— Given problem —
Print, word for word, every line from the beginning of the listing up to and including the line with "return (a*(1-u)+b*u)*(1-v)+(c*(1-u)+d*u)*v - 0.5". Pictures are to be excluded.

— Recorded data —
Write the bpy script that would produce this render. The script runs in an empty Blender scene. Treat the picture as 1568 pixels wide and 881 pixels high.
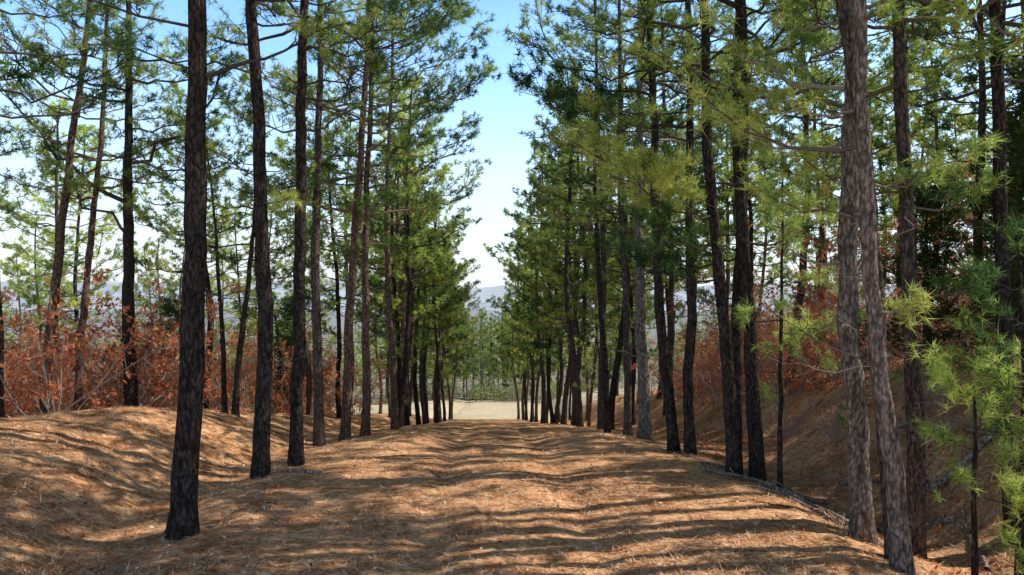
import bpy, math, random
import numpy as np
from mathutils import Vector
rng = np.random.default_rng(7)
random.seed(7)
D = bpy.data
scene = bpy.context.scene
COL = scene.collection

# ------------------------------------------------------------ noise / terrain
def vnoise(x, y, seed=0):
    x = np.asarray(x, float); y = np.asarray(y, float)
    xi = np.floor(x).astype(np.int64); yi = np.floor(y).astype(np.int64)
    xf = x-xi; yf = y-yi
    def hsh(a, b):
        n = (a*374761393 + b*668265263 + seed*1442695041) & 0xffffffff
        n = ((n ^ (n >> 13))*1274126177) & 0xffffffff
        n = n ^ (n >> 16)
        return (n & 0xffff)/65535.0
    u = xf*xf*(3-2*xf); v = yf*yf*(3-2*yf)
    a = hsh(xi, yi); b = hsh(xi+1, yi); c = hsh(xi, yi+1); d = hsh(xi+1, yi+1)
    return (a*(1-u)+b*u)*(1-v)+(c*(1-u)+d*u)*v - 0.5

PD = [-60, 0, 9, 12, 14.5, 19.4, 27, 40, 55, 80, 110, 200, 400, 900, 6000]
PZ = [0.3, .06, 0, -.12, -.38, -1.1, -2.3, -4.6, -7.3, -11.5, -14.7, -24, -38, -50, -50]
def prof(y):
    y = np.asarray(y, float)
    s = 0
    for o in (-1.2, 0, 1.2):
        s = s+np.interp(y+o, PD, PZ)
    return s/3
def cen(y):
    return 0.3-0.035*np.clip(y, 0, 70)
def sstep(a, b, x):
    t = np.clip((x-a)/(b-a), 0, 1); return t*t*(3-2*t)
LU = [-200, -60, -25, -14, -11, -9.2, -7.5, -6, -5.1, -4.6, -3.9, 0]
LZ = [-12, -5, -1.6, -.1, .62, .85, .68, .15, -.2, -.16, 0, 0]
RU = [0, 3.6, 4.3, 5.2, 6.2, 7.0, 8.2, 9.5, 12, 16, 30, 70, 200]
RZ = [0, 0, -.1, -.5, -.75, -.5, .4, 1.35, 2.2, 2.9, 4.6, 6, 4]
def H(x, y):
    x = np.asarray(x, float); y = np.asarray(y, float)
    u = x-cen(y)
    z = prof(y)
    l = sum(np.interp(u+o, LU, LZ) for o in (-.35, 0, .35))/3
    r = sum(np.interp(u+o, RU, RZ) for o in (-.3, 0, .3))/3
    g = sstep(14, 22, y)
    r = np.where(r < 0, r*(1-.6*g), r)
    fade = 1-sstep(70, 170, y)
    lat = np.where(u < 0, l*(1-.35*sstep(15, 30, y)), r)
    off = sstep(3.2, 6, np.abs(u))
    n = vnoise(x*.35, y*.35, 3)*.5+vnoise(x*.9, y*.9, 4)*.22
    n2 = vnoise(x*2.3, y*2.3, 5)*.05+vnoise(x*5.5, y*5.5, 6)*.022+vnoise(x*13, y*13, 8)*.012
    ruts = (-0.06*(np.exp(-((u+1.0)/.28)**2)+np.exp(-((u-.95)/.28)**2))+.03*np.exp(-(u/.7)**2))*(1-sstep(40, 65, y))
    hump = .22*np.exp(-((y-18)/2.2)**2)*(np.exp(-((u+2.3)/1.2)**2)+np.exp(-((u-2.3)/1.2)**2))
    big = vnoise(x*.012, y*.012, 9)*14*sstep(150, 400, y)
    return z+lat*fade+n*(.18+.8*off)*fade*.4+n2*(1+off)+ruts*fade+hump+big

# ------------------------------------------------------------ mesh helpers
def mesh_from(name, V, F, mats, matidx=None, tint=None, smooth=None, col=None):
    V = np.asarray(V, np.float32); F = np.asarray(F, np.int32)
    me = D.meshes.new(name)
    nf, k = F.shape
    me.vertices.add(len(V)); me.vertices.foreach_set("co", V.ravel())
    me.loops.add(nf*k); me.loops.foreach_set("vertex_index", F.ravel())
    me.polygons.add(nf)
    me.polygons.foreach_set("loop_start", np.arange(0, nf*k, k, dtype=np.int32))
    me.polygons.foreach_set("loop_total", np.full(nf, k, np.int32))
    for m in mats: me.materials.append(m)
    if matidx is not None: me.polygons.foreach_set("material_index", np.asarray(matidx, np.int32))
    if smooth is not None:
        me.polygons.foreach_set("use_smooth", np.asarray(smooth, bool))
    if tint is not None:
        a = me.attributes.new("tint", 'FLOAT', 'POINT')
        a.data.foreach_set("value", np.asarray(tint, np.float32))
    if col is not None:
        a = me.attributes.new("zone", 'FLOAT_COLOR', 'POINT')
        a.data.foreach_set("color", np.asarray(col, np.float32).ravel())
    me.update(calc_edges=True)
    return me
def add_obj(name, me, loc=(0, 0, 0), rz=0, sc=(1, 1, 1), color=None, rot=None):
    o = D.objects.new(name, me); COL.objects.link(o)
    o.location = loc; o.rotation_euler = rot if rot else (0, 0, rz); o.scale = sc
    if color: o.color = color
    return o

class Builder:
    def __init__(s): s.V=[]; s.F=[]; s.M=[]; s.T=[]; s.S=[]; s.n=0
    def add(s, V, F, m, t, smooth):
        s.V.append(V); s.F.append(F+s.n); s.n += len(V)
        s.M.append(np.full(len(F), m)); s.S.append(np.full(len(F), smooth))
        s.T.append(np.broadcast_to(t, (len(V),)).copy() if np.ndim(t) == 0 else t)
    def tube(s, P, R, sides, m=0, t=.5, jit=0):
        P = np.asarray(P, float); R = np.asarray(R, float); n = len(P)
        T = np.gradient(P, axis=0); T /= np.linalg.norm(T, axis=1)[:, None]+1e-9
        ref = np.array([0, 1., 0]) if abs(T[0, 2]) > .7 else np.array([0, 0, 1.])
        A = np.cross(T, ref); A /= np.linalg.norm(A, axis=1)[:, None]+1e-9
        B = np.cross(T, A)
        a = np.linspace(0, 2*np.pi, sides, endpoint=False)
        rr = R[:, None]*np.ones((1, sides))
        if jit: rr = rr*(1+jit*(rng.random((n, sides))-.5))
        V = P[:, None]+rr[..., None]*(np.cos(a)[None, :, None]*A[:, None]+np.sin(a)[None, :, None]*B[:, None])
        V = V.reshape(-1, 3)
        i = np.arange(n-1)[:, None]*sides; j = np.arange(sides)[None]; j2 = (j+1) % sides
        q = np.stack([i+j, i+j2, i+sides+j2, i+sides+j], -1).reshape(-1, 4)
        F = np.concatenate([q[:, [0, 1, 2]], q[:, [0, 2, 3]]])
        s.add(V, F, m, t, True)
    def needles(s, P, Dr, tn, K, L, w, m=1, spread=.95):
        P = np.repeat(np.asarray(P), K, 0); Dr = np.repeat(np.asarray(Dr), K, 0); n = len(P)
        tt = np.repeat(np.asarray(tn), K)
        r = rng.normal(size=(n, 3)); r /= np.linalg.norm(r, axis=1)[:, None]
        d = Dr*.75+r*spread; d /= np.linalg.norm(d, axis=1)[:, None]+1e-9
        q = rng.normal(size=(n, 3)); sd = np.cross(d, q); sd /= np.linalg.norm(sd, axis=1)[:, None]+1e-9
        ln = L*(.65+.6*rng.random(n)); P = P-Dr*(rng.random(n)*L*.7)[:, None]
        a = P-sd*w*.5; b = P+sd*w*.5; c = P+d*ln[:, None]+np.array([0, 0, -.12])*ln[:, None]
        V = np.stack([a, b, c], 1).reshape(-1, 3)
        F = np.arange(n*3).reshape(-1, 3)
        t = np.repeat(np.clip(tt+rng.normal(size=n)*.06, 0, 1), 3)
        s.add(V, F, m, t, False)
    def leaves(s, P, size, t, m):
        n = len(P)
        u = rng.normal(size=(n, 3)); u /= np.linalg.norm(u, axis=1)[:, None]
        v = np.cross(u, rng.normal(size=(n, 3))); v /= np.linalg.norm(v, axis=1)[:, None]
        sz = size*(.6+.8*rng.random(n))[:, None]
        V = np.stack([P-u*sz, P+v*sz*.45, P+u*sz, P-v*sz*.45], 1).reshape(-1, 3)
        b = np.arange(n)[:, None]*4
        F = np.concatenate([b+np.array([[0, 1, 2]]), b+np.array([[0, 2, 3]])])
        s.add(V, F, m, np.repeat(t, 4), False)
    def mesh(s, name, mats):
        return mesh_from(name, np.concatenate(s.V), np.concatenate(s.F), mats,
                         np.concatenate(s.M), np.concatenate(s.T), np.concatenate(s.S))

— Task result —
Write the bpy script that would produce this render. The script runs in an empty Blender scene. Treat the picture as 1568 pixels wide and 881 pixels high.
import bpy, math, random
import numpy as np
from mathutils import Vector
rng = np.random.default_rng(7)
random.seed(7)
D = bpy.data
scene = bpy.context.scene
COL = scene.collection

# ------------------------------------------------------------ noise / terrain
def vnoise(x, y, seed=0):
    x = np.asarray(x, float); y = np.asarray(y, float)
    xi = np.floor(x).astype(np.int64); yi = np.floor(y).astype(np.int64)
    xf = x-xi; yf = y-yi
    def hsh(a, b):
        n = (a*374761393 + b*668265263 + seed*1442695041) & 0xffffffff
        n = ((n ^ (n >> 13))*1274126177) & 0xffffffff
        n = n ^ (n >> 16)
        return (n & 0xffff)/65535.0
    u = xf*xf*(3-2*xf); v = yf*yf*(3-2*yf)
    a = hsh(xi, yi); b = hsh(xi+1, yi); c = hsh(xi, yi+1); d = hsh(xi+1, yi+1)
    return (a*(1-u)+b*u)*(1-v)+(c*(1-u)+d*u)*v - 0.5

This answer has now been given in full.